The next morning we said goodbye to Hasumis and headed back to Tokyo. We were to have a couple days to be tourists, staying at a traditional Riokan (Japanese Inn) in the heart of Tokyo, near the Asakusa Temple. Tiny little Inn, totally Japanese with tatami mat floors, rice paper windows, low ceilings, slippers (no shoes allowed), yukatas (cotton kimono style robes), traditional breakfast and dinner sitting on cushions at a low table, hot baths in the steamy bath houses. We spent our first evening touring the Asakusa Temple (Buddhist) - it was a holiday, lots of worshipers, lots of tourists, lots and lots of people! A touristy area we spent hours walking through the temple complex with all of the tourist shops. Fun.

The last day in Japan Yaguchi took us to meet with the Japan Equestrian Federation. Tanaka and Hosono were there to greet us, and we also met Watanabe Hiroshi the JEF Managing Director, and Satomi Asaeda, International Affairs liason.

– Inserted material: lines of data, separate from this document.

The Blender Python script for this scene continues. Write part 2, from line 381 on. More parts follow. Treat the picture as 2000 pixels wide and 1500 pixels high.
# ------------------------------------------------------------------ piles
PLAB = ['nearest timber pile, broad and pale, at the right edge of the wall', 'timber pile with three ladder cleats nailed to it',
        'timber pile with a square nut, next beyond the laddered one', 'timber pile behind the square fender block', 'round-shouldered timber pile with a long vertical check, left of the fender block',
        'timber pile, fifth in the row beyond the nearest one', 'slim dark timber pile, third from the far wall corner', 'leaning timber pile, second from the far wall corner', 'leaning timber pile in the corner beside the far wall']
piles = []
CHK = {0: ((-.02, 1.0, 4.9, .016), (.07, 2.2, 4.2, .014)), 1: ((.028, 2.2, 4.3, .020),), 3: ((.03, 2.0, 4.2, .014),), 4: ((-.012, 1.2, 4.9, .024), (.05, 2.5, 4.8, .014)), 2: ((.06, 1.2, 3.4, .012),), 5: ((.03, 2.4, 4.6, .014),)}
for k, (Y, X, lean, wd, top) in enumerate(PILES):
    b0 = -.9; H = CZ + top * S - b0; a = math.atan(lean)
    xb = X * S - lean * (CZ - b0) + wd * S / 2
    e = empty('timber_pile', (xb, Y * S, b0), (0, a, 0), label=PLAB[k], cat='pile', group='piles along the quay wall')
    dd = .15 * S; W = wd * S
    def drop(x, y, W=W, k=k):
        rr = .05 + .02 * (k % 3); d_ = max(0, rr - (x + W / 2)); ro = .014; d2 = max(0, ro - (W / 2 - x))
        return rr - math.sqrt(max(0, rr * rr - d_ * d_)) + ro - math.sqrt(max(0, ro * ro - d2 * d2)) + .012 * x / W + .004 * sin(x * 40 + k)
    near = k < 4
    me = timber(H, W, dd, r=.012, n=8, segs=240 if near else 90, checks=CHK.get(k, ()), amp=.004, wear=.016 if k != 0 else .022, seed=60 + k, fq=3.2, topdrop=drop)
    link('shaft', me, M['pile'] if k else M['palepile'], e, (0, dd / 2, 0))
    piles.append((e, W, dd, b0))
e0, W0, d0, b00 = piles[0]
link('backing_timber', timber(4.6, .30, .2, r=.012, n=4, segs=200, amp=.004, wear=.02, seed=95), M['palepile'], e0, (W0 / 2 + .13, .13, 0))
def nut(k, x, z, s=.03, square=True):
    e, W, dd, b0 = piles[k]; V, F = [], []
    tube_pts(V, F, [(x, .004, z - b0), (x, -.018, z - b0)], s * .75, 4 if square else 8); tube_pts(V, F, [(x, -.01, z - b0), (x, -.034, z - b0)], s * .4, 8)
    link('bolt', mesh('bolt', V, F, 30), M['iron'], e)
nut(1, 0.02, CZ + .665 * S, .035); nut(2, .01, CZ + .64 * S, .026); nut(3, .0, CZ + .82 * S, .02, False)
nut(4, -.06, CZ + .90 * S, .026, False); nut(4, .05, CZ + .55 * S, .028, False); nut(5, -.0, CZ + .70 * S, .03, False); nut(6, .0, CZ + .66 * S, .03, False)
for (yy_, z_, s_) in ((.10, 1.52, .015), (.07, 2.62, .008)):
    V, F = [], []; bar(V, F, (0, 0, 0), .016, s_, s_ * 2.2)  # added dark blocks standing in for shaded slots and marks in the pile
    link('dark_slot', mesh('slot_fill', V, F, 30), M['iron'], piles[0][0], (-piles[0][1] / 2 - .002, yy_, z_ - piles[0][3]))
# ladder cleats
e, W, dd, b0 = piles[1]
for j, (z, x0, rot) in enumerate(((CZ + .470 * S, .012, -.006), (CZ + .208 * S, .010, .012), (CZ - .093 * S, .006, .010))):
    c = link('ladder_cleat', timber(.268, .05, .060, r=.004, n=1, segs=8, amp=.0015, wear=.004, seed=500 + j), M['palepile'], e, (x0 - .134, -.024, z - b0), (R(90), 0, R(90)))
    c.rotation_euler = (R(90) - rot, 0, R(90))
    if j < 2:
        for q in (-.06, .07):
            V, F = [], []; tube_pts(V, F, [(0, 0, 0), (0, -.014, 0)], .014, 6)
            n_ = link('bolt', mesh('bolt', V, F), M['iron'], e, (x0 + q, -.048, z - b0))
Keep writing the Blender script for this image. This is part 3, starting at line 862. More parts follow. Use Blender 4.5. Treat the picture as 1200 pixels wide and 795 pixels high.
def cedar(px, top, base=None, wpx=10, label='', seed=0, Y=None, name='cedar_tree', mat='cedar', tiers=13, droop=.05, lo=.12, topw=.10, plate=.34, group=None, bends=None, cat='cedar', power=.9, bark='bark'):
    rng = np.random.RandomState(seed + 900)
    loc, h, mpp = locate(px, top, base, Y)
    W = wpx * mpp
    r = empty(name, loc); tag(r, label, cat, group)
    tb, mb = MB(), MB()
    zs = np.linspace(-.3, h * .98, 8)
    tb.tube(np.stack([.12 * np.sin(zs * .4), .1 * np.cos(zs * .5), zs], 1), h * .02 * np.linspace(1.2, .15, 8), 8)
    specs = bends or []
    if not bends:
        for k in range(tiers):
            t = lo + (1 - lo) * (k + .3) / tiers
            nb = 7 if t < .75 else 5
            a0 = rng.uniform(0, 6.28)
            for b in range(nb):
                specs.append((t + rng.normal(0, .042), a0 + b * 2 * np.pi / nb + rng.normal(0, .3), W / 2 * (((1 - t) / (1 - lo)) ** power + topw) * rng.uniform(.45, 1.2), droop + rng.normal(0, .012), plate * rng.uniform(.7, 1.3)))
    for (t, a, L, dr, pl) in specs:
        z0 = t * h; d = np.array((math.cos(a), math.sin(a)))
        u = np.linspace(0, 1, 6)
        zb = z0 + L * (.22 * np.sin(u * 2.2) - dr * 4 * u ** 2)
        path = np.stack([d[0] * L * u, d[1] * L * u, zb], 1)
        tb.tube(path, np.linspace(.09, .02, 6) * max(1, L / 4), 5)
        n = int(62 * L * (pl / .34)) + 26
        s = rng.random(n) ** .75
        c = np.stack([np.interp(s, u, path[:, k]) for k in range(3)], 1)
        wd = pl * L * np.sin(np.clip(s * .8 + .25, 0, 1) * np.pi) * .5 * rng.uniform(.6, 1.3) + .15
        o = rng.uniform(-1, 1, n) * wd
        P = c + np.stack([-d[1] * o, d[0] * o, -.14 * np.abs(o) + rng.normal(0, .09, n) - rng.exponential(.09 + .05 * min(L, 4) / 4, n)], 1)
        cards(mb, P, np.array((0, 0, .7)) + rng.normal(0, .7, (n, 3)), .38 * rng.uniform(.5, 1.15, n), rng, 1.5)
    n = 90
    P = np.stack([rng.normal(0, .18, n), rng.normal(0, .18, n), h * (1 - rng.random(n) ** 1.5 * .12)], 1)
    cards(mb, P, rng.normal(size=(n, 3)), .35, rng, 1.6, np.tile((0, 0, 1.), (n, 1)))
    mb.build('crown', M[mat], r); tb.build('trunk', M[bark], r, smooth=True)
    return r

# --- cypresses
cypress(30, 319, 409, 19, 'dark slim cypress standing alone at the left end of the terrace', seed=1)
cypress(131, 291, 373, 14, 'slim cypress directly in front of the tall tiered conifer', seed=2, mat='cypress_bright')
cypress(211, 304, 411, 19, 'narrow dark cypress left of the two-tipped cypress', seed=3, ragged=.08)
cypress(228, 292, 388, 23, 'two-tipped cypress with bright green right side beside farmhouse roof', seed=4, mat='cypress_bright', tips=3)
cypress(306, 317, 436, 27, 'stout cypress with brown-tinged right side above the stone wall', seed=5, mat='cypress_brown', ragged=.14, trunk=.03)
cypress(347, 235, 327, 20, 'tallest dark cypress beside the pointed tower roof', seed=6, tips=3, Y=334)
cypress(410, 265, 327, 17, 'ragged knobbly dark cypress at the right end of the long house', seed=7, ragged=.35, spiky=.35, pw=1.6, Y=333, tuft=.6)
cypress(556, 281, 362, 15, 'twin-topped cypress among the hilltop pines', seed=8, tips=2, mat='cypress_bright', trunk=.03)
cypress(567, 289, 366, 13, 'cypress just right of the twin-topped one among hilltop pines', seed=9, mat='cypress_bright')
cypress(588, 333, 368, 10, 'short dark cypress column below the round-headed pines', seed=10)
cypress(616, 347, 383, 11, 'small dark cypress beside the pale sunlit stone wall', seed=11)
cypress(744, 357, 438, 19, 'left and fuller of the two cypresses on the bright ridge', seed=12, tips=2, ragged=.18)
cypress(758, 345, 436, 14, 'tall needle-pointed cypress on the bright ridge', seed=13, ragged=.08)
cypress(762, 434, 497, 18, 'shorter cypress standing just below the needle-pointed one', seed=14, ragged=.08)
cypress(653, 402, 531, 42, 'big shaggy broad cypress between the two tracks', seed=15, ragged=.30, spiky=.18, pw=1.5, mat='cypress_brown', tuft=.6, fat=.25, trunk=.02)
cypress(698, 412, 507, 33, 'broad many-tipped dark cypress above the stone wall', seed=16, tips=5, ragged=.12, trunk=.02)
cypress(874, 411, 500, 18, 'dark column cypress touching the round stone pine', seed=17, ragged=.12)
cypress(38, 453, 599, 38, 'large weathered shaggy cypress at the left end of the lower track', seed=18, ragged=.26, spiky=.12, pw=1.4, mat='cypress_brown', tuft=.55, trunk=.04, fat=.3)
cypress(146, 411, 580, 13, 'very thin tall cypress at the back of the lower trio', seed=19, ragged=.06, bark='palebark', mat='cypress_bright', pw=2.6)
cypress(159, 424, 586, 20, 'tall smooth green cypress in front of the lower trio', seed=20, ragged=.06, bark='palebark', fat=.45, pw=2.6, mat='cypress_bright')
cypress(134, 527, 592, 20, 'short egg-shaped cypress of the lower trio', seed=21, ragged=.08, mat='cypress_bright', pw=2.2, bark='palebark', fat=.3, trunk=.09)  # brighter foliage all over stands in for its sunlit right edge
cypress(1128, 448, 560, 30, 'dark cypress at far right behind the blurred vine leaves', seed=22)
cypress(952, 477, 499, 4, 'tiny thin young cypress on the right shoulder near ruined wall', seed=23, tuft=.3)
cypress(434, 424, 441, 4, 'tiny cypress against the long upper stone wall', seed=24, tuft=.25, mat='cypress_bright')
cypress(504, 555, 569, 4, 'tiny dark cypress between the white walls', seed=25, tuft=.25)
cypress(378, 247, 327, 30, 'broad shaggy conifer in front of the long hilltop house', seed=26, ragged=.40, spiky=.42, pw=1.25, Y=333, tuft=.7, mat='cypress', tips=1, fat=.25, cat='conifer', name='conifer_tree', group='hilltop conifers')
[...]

Yaguchi described the proposed CEI***, the course, the venue, Hasumi's plans for invitations and entries. He introduced us, we spoke of our own involvement in the sport. The JEF is very receptive, eager to take on administration of another FEI discipline. After the meeting we watched a video that Tanaka had produced on another horse sport popular in Japan 'Mounted Archery'. Contestants took off galloping on their horses (one of the native breeds) while shooting arrows at targets as they zoomed by, quickly drawing an arrow and firing it off. Looked like fun, I think Dinah is going to practice this winter!

We spent the rest of the day being tourists with Yaguchi, he took us to dinner at a centuries old 'noodle restuarant' - a tiny place that has been serving Japanese noodles, probably the same menues, for over 200 years. It was nice and simple, a bit of a relief from the multi course dinners we'd been having. Another night on futons over tatami mats, liesurely breakfast, a chance to spend some time at the Inn's lone computer with Internet (ok, not entirely traditional), Dinah and I called in to a USEF conference call, using a semi effetive Internet phone system (we could listen, but not speak - most frustrating!), and then off to Narita Airport for our return to the states. John hopped the next plane to Portland for business, Dinah scurried home to pack and leave for a ride the next day, and I headed back to Oreana to start pulling ribbons and cleaning up after the 5-day Canyonlands ride! Never a dull moment.

A fantastic trip. We'll be going back next June to see Hasumi's dream become reality with his CEI*** Shining Moon 100 Mile Endurance Ride!